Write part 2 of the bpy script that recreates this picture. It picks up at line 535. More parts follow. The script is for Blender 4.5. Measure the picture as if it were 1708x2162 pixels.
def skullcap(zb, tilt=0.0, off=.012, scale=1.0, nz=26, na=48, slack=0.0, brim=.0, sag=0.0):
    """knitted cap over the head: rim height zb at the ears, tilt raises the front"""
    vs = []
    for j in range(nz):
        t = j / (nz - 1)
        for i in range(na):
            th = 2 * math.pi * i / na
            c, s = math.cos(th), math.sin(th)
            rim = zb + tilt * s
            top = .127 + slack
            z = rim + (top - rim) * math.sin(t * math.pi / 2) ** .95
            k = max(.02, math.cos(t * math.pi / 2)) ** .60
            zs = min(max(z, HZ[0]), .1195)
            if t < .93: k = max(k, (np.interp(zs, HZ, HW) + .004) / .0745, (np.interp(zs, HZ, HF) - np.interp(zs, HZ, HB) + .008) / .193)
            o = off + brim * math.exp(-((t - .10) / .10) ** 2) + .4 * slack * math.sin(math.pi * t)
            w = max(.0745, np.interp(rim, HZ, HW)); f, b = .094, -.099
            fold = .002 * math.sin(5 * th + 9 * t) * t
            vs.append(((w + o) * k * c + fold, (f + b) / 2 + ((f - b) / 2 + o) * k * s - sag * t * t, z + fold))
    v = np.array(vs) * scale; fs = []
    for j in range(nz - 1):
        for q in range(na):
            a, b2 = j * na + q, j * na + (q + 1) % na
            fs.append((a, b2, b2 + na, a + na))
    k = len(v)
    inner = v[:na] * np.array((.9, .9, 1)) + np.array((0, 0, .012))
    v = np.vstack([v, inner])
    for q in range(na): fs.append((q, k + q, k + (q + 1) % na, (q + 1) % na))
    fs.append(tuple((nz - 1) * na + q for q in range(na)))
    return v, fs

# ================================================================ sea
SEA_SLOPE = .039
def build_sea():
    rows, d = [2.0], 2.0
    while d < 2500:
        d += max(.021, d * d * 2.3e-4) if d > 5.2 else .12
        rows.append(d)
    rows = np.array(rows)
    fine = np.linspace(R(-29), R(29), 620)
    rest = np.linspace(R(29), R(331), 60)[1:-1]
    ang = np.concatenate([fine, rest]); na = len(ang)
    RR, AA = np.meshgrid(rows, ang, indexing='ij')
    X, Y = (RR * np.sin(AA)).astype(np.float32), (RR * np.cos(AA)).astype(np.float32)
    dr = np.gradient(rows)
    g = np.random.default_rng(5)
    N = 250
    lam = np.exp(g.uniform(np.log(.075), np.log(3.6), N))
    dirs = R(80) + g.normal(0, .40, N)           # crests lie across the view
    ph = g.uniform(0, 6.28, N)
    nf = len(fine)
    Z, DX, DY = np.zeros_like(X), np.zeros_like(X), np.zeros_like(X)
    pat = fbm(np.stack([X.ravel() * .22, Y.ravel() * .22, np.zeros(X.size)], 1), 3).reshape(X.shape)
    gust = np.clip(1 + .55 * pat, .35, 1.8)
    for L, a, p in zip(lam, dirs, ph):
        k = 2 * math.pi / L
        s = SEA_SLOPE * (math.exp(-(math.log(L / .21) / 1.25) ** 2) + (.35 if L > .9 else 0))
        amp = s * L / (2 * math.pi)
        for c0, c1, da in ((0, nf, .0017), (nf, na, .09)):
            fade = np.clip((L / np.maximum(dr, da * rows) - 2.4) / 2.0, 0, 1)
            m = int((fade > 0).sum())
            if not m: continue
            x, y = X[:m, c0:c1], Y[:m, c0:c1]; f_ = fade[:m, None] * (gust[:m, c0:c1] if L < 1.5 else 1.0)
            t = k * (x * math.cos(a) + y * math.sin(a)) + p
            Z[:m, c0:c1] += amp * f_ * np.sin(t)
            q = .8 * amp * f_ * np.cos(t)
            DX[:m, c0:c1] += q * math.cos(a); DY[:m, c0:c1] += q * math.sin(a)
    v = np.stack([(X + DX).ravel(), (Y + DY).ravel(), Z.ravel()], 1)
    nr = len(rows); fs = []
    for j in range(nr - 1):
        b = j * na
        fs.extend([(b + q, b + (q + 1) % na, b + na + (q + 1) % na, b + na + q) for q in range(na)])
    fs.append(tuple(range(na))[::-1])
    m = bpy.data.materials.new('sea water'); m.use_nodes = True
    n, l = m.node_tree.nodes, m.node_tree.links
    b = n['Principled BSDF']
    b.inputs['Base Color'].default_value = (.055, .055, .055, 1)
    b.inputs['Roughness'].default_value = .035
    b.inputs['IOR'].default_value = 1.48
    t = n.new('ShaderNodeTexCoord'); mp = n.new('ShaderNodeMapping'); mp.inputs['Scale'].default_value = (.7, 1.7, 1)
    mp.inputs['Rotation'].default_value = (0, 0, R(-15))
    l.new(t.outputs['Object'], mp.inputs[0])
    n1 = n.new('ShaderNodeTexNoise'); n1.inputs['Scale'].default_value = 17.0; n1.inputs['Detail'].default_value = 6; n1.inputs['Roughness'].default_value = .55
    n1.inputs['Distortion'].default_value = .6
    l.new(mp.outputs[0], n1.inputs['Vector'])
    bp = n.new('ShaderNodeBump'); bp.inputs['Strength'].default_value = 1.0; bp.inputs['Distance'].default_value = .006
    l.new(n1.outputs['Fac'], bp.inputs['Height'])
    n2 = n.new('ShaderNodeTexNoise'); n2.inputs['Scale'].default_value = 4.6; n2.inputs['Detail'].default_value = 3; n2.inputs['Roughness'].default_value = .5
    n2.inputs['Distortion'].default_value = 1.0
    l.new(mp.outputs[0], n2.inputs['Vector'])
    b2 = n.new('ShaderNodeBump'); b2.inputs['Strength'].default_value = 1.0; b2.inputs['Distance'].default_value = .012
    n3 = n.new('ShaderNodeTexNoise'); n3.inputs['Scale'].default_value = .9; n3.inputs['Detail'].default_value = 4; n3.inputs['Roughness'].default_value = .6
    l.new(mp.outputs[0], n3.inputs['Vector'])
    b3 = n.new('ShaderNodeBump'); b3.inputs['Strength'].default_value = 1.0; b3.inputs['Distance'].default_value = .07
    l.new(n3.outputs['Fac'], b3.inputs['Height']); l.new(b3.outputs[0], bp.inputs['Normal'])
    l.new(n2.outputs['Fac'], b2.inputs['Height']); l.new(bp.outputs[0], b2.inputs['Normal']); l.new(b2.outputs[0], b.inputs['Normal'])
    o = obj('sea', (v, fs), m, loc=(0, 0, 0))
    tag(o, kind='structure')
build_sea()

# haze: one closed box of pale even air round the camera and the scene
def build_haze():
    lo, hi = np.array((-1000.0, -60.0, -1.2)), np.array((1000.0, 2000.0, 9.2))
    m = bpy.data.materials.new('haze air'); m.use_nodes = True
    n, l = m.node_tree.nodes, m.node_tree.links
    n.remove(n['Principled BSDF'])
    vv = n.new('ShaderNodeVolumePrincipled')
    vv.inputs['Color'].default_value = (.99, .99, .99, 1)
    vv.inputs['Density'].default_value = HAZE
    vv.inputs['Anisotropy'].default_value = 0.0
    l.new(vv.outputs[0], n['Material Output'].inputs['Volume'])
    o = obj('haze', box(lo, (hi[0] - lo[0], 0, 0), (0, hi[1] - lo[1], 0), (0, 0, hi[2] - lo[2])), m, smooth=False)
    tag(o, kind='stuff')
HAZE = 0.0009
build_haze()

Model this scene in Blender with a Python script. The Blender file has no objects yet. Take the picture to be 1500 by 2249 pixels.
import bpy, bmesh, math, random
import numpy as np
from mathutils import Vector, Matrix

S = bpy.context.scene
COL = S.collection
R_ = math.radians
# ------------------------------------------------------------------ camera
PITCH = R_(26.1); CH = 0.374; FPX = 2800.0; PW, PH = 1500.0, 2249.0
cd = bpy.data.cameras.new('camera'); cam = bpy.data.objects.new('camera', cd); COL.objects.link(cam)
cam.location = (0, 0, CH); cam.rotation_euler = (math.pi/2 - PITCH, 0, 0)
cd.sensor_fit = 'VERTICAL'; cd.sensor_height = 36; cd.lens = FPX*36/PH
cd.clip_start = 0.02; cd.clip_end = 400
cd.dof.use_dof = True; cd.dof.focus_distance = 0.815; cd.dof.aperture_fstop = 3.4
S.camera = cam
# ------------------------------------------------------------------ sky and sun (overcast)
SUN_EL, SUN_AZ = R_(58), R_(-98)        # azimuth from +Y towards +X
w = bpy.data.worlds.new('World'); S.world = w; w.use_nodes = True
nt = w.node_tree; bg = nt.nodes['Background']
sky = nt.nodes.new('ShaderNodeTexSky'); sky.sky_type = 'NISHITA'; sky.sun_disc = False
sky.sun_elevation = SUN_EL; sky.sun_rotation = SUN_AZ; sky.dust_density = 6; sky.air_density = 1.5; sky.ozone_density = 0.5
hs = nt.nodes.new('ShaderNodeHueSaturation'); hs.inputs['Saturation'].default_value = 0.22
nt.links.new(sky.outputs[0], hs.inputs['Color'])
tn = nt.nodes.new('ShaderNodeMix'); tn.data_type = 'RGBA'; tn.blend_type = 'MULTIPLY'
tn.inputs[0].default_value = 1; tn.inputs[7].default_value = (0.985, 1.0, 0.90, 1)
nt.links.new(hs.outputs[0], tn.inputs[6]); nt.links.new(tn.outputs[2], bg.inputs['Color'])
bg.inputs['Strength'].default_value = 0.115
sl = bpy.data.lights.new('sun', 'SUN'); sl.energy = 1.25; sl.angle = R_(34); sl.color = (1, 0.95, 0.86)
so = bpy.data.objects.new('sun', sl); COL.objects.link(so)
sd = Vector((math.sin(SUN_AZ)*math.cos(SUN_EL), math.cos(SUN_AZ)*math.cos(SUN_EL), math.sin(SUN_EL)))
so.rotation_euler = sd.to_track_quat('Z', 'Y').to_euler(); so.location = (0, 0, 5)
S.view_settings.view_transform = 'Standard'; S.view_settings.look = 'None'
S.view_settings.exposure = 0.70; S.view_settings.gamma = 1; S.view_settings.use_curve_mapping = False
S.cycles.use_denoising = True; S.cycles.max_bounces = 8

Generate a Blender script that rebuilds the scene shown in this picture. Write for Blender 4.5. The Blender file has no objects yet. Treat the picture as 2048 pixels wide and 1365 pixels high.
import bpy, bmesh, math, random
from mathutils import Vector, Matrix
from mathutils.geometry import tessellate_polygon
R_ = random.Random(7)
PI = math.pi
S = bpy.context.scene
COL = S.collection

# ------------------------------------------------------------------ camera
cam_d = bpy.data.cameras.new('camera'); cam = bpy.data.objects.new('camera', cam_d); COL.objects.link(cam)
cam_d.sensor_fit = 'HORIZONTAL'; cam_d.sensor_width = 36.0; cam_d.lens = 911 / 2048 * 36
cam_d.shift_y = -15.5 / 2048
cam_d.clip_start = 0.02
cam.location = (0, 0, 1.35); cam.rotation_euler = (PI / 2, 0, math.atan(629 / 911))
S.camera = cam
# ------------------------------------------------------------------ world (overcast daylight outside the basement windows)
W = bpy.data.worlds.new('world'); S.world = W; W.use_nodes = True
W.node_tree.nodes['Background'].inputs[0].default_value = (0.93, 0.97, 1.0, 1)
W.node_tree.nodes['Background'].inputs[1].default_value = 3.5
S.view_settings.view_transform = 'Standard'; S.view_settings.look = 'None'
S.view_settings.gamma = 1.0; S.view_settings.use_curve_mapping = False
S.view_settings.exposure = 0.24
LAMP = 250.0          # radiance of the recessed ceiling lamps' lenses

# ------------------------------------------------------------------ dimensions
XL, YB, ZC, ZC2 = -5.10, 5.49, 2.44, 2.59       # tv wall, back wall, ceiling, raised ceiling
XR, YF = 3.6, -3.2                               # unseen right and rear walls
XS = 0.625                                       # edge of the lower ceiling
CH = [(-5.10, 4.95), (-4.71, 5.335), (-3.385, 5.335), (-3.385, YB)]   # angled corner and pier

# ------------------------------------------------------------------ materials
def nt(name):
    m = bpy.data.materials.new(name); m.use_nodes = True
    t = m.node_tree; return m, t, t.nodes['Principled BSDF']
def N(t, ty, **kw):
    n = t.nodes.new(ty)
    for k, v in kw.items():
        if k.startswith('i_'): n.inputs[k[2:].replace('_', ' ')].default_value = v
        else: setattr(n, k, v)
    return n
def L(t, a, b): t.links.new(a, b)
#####
Aim:
Return all lines of the material above in which the word "Blender" occurs.

Result:
Write part 2 of the bpy script that recreates this picture. It picks up at line 535. More parts follow. The script is for Blender 4.5. Measure the picture as if it were 1708x2162 pixels.
Model this scene in Blender with a Python script. The Blender file has no objects yet. Take the picture to be 1500 by 2249 pixels.
Generate a Blender script that rebuilds the scene shown in this picture. Write for Blender 4.5. The Blender file has no objects yet. Treat the picture as 2048 pixels wide and 1365 pixels high.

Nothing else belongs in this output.